Bu arada eşim çoktandır görmediği konservatuardan arkadaşlarıyla sohbete dalınca gece yarısını aştık.
***
Ahmet Kocabıyık, Borusan Kültür ve Sanat Merkezi yönetim kurulu başkanı olarak çok güzel projelere imza atıyor. İstanbul’u yaşamaya değer uygar bir kent yapan girişimlerin bazılarında onun imzasına rastlanıyor. Sanata ve müziğe yapılan hern katkıyı şükranla karşılayanlardan biri olarak Ahmet Kocabıyık’ın şahsında Borusan Kültür ve Sanat Merkezi’ne ve bu merkeze sahip çıkan bütün Borusan topluluğuna teşekkür etmek gerek.
İstanbul Kitapcısı
Birkaç gün önce yolum Beyoğlu’na düştü.
Tünel’e doğru yürrüken, eski Sular İdaresi’nin olduğu yerde, cadde üstünde, insana komünist rejimleri hatırlatan hırpanilikte, albenisizlikte bir kitapçı dükkanı çıktı. Adı, İstanbul Kitapçısı. Sahibi, İstanbul Büyükşehir Belediyesi.
Tecrübeli bir kitapsever olarak, görüntüye alydırmayıp içeri girdim.
Raflarda az sayıda kitap var. Bir kısmı çok dar bir kesime hitap eden İstanbul’a ait istatistikler. Birkaçı Belediye ile ilgili -ve çoğu gündelik siyaset kokan- dergiler ve bir anlam veremedğim yayınlar yine rafları ve masa üstlerini doldurmuş.
Ama bir de Süheyl Ünver’in kitapları vardı bu arada. Sonra 'İstanbul Armağanı' diye üç ciltlik bir diziye takıldı gözüm. Hepsi de bilgi dolu, ciddi, okuması insana büyük keyif veren yazılarla dolu kitaplar. İstanbul Büyükşehir Belediyesi Kültür İşleri Daire Başkanlığı’nın yayınları.
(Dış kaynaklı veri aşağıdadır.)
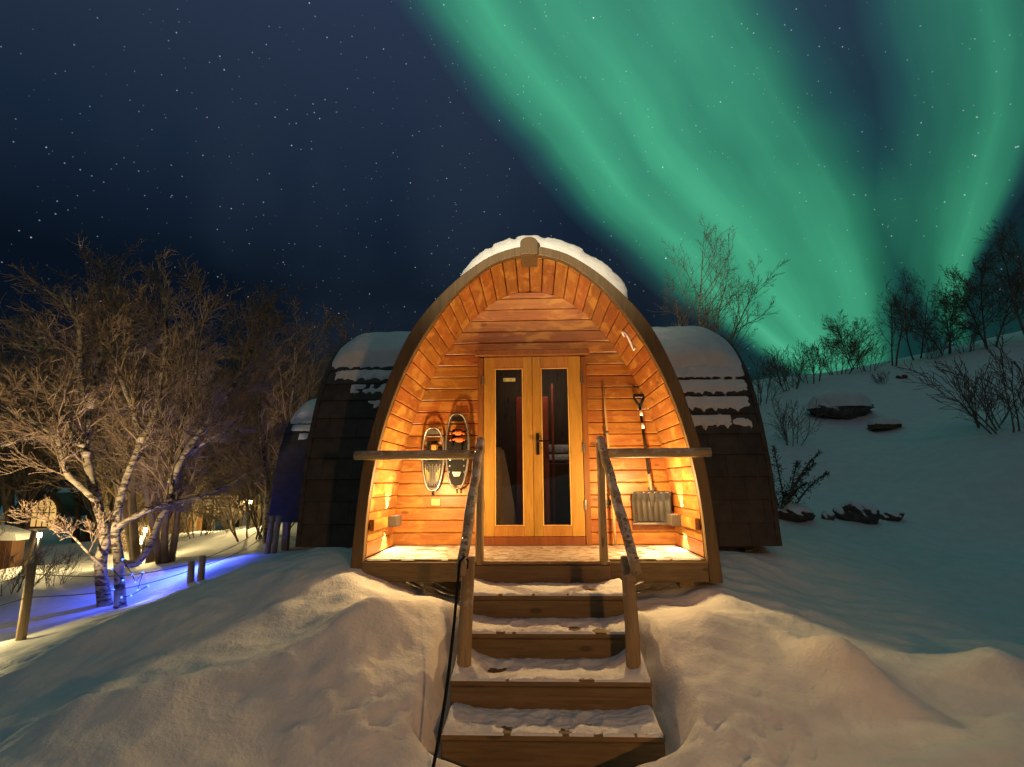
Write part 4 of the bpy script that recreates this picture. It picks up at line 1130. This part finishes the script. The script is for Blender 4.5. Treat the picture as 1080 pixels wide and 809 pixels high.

Komünizm benzetmemi yabana atmayın. Çünkü tamamı çok iyi kağıda basılmış, adam gibi ciltlenmiş bu kitapların tamamı sudan ucuz.
Bir de mağaza çalışanları son derece kibardı.
Yolunuz Beyoğlu’na düşerse gözünüz Tünel’e giderken sol yakada kalan bu gösterişsiz kitapçıda olsun. Sakın unutmayın.